● **INSTRUCTION**: Stop after the line containing "COL = scene.collection": print each line exactly from the first line of the listing up to that point.

● **SOURCE MATERIAL**:
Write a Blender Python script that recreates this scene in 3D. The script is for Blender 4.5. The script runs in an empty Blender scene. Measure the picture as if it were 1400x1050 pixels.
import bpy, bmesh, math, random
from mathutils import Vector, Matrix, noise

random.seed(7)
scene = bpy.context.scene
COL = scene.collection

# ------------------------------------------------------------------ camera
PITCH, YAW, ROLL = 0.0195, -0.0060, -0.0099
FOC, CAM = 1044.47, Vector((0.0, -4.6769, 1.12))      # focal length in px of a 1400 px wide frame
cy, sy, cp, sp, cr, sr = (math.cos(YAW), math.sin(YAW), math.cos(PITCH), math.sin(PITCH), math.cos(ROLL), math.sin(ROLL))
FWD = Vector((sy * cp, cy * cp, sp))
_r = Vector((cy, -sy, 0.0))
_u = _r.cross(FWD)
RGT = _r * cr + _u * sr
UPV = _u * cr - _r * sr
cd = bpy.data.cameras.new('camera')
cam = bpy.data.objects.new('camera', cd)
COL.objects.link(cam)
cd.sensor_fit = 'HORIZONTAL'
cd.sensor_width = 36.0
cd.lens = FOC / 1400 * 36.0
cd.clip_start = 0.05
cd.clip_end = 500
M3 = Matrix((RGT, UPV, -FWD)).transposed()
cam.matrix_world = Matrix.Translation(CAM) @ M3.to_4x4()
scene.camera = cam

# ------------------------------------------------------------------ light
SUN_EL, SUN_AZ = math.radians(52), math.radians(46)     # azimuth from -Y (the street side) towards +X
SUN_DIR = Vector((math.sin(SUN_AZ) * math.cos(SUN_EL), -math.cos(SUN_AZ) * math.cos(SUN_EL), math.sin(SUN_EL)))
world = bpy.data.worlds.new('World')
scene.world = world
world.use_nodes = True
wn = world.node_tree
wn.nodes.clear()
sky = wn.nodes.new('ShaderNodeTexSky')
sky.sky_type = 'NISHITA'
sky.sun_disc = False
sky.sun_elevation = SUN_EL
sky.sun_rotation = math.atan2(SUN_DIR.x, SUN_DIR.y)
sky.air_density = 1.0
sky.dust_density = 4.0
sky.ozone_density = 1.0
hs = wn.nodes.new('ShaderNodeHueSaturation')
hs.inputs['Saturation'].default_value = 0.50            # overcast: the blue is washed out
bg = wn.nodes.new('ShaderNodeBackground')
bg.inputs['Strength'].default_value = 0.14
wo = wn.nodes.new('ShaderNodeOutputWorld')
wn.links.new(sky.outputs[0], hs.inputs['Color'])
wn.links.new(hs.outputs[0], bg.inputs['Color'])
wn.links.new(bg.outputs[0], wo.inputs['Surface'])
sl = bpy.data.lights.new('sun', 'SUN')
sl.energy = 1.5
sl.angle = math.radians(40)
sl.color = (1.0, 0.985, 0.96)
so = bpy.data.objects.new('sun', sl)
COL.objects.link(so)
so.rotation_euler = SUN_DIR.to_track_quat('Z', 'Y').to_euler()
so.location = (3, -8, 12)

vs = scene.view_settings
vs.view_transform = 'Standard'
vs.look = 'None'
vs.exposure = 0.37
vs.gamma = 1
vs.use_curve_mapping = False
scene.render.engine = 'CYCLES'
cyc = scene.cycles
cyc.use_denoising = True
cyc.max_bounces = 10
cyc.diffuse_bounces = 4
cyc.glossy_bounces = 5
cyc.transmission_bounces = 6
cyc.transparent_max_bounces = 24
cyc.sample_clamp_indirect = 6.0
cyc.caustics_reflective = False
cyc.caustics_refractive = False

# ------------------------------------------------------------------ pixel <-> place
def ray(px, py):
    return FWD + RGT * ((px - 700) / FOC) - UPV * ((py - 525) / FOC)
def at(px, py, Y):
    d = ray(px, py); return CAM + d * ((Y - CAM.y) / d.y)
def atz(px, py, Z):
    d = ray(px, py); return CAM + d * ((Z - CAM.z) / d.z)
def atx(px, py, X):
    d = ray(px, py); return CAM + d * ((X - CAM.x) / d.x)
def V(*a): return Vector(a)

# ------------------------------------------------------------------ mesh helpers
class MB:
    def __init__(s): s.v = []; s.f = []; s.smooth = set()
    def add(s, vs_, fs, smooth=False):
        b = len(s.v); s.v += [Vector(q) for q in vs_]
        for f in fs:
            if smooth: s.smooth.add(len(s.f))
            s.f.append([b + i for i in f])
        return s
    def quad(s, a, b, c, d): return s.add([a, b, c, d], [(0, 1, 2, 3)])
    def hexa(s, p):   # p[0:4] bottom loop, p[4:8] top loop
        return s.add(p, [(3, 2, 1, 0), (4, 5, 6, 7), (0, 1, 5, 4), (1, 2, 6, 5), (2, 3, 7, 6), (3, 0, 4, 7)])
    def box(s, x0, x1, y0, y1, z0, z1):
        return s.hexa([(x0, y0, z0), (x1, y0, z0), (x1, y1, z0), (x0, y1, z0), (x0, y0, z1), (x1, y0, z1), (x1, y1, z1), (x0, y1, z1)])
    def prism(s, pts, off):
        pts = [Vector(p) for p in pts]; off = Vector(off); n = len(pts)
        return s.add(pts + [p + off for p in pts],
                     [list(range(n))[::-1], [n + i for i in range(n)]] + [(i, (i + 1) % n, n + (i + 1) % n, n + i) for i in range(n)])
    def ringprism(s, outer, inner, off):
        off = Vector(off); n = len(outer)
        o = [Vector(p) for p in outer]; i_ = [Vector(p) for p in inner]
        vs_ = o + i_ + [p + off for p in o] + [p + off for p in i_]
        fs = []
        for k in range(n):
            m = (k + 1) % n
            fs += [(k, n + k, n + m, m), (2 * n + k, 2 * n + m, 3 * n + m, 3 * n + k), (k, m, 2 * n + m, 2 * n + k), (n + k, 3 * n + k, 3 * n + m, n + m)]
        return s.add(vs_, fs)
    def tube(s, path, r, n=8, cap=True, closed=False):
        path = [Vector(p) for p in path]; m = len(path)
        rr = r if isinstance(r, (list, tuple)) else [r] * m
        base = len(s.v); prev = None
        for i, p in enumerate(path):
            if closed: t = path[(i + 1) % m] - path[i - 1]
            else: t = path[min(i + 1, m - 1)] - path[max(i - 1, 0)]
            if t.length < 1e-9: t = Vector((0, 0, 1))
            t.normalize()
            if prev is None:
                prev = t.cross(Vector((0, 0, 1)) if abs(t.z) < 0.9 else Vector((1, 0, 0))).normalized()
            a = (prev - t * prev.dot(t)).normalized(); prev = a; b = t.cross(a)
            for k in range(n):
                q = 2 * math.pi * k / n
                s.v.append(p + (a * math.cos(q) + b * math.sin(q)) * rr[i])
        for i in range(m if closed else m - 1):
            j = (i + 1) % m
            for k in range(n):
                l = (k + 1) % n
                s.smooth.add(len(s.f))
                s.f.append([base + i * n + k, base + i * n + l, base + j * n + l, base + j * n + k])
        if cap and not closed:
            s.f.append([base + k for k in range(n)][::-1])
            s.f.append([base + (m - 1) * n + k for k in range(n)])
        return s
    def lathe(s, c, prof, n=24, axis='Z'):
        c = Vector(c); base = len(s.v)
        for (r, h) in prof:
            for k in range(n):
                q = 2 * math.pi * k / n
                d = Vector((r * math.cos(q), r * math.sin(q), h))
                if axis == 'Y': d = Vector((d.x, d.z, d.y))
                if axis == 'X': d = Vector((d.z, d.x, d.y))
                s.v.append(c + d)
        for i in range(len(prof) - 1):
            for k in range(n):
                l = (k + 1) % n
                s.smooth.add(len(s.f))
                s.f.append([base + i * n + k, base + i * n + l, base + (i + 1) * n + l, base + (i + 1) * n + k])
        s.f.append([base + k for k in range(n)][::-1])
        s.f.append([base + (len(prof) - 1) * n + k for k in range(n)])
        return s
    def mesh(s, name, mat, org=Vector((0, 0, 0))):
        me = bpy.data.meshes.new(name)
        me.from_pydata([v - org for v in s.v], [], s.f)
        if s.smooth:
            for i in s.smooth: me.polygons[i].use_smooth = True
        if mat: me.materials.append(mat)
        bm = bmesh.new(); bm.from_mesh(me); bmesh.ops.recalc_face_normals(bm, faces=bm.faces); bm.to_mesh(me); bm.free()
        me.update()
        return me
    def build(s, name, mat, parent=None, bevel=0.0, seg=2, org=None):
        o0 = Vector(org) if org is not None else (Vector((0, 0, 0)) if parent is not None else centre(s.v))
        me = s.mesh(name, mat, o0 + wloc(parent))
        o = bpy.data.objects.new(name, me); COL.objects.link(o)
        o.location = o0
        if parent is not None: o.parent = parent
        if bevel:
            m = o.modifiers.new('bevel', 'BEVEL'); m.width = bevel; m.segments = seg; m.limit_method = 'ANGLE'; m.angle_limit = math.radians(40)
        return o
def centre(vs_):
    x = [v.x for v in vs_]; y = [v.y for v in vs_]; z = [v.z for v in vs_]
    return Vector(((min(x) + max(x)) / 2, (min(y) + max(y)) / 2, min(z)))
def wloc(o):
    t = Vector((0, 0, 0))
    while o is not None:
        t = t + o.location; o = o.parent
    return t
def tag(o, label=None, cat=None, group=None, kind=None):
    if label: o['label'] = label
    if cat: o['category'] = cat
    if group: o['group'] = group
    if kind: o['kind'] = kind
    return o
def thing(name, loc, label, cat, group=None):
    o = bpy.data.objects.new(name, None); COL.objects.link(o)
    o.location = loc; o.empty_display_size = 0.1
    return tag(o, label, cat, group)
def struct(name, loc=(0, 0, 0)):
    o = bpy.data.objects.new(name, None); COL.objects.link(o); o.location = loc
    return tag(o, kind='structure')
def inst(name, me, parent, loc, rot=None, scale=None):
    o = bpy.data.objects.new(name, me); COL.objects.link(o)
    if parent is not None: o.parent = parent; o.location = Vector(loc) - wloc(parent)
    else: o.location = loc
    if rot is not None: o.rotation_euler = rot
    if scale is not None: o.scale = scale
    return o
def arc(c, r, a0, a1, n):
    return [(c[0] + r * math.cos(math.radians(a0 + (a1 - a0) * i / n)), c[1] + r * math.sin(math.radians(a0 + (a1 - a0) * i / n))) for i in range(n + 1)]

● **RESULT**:
Write a Blender Python script that recreates this scene in 3D. The script is for Blender 4.5. The script runs in an empty Blender scene. Measure the picture as if it were 1400x1050 pixels.
import bpy, bmesh, math, random
from mathutils import Vector, Matrix, noise

random.seed(7)
scene = bpy.context.scene
COL = scene.collection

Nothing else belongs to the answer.